Music to Absolutely No One's Ears

Hey Rhonda,

So, I understand you're a music lover, eh? Well, perhaps more accurately, I hear you're a music lover. Hold on, even more accurately, I've been given undeniable proof of your musical affections courtesy of the unrelenting, shrill, off-key renditions of Top 40 hits you perform every Monday, Tuesday, Wednesday, Thursday, and Friday. Or, for all intents and purposes, every goddamn day of the week.

What is that? What's going on? Explain yourself please.

Maybe you're just misunderstanding the concept of the radio. See, it's this thing where musicians--fancy word for "song makers"--put their music so it can then be played on the airwaves---fancy word for "invisible sound lines"--and then be shared with listeners across the world. And, so far, it seems like a pretty decent model of distribution. They don't need your help.
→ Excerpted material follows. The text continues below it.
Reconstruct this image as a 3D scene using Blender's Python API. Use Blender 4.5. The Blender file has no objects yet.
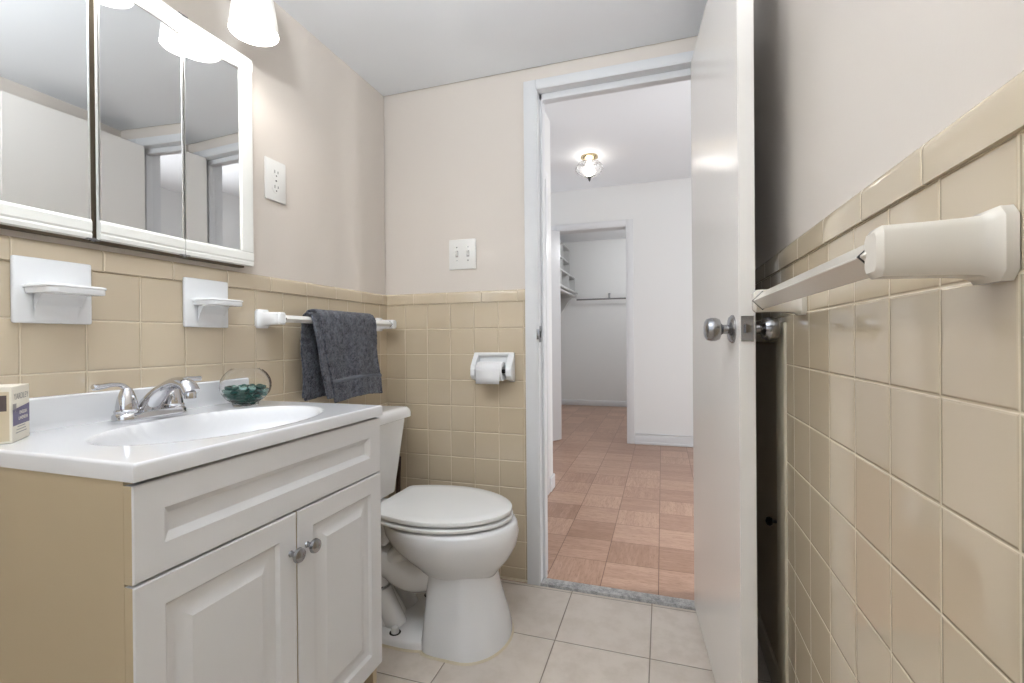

It's doing just fine.

Now I understand, with the advent of internet radio and bit torrents and cloud players, that you want to get in on this next generation of music marketing. You may think you've stumbled upon a way to make popular music even more popular. (And that process somehow involves the keen sense of timing accompanying your not-at-all disturbing pelvic gyrations.) But let me assure you, it's just not the case.

When you shriek along with that "hot new Bieber track," it doesn't make me want to listen to Justin Bieber any more than I already didn't. It just makes me want to punch you in your voice box until it spits out a cure for the audio herpes you've given my earholes. And don't get me started on the whistling...

Oh, ya know what? Fuck it. Let's talk about the whistling.

There is a time when whistling along with a song is permissable. And that time is when the song you're whistling along with features actual fucking whistling! That's it! When that Flo Rida song comes on, go ahead, let loose, go nuts, do your thing. Do it any other time and you only prove that A) you don't know the actual lyrics or B) you have nothing else to fill the vast voids of communicative silence in your life because you can't be bothered thinking of words to speak. What's next? Growling? Oinking? Elbow clapping? It's a slippery slope...is what I'm saying.

So if you'd be kind enough to leave the singing and/or whistling to the people who get paid to sing and/or whistle their songs on the radio, that would be swell. Then you can get back to doing whatever it is they still pay you to do. (I wanna say soap refiller?)

- Your coworker


  1. One time I went on a camping trip with some coworkers. One guy, E, spent the entire weekend jonesin' for Adele. This was exacerbated by S spending the weekend trolling E by singing the opening bar (but no more) of Someone Like You most of the weekend, which was funny for a day...maybe. The kicker was that on the car trip back, Adele came on the radio, the moment that E had been waiting for all weekend. L, who fancied herself a Great Voice who must share her gift, decided that the song would be enhanced if she sang along to the whole thing. Normally (so I understand), if sing-alongs are kosher, everyone will chime in. There was a notable silence that permeated the car, save for lo-fi Adele and L's grating coloratura.

  2. That's rough. It sounds like this L person might need a good talkin' to about when it's appropriate to sing along with the radio.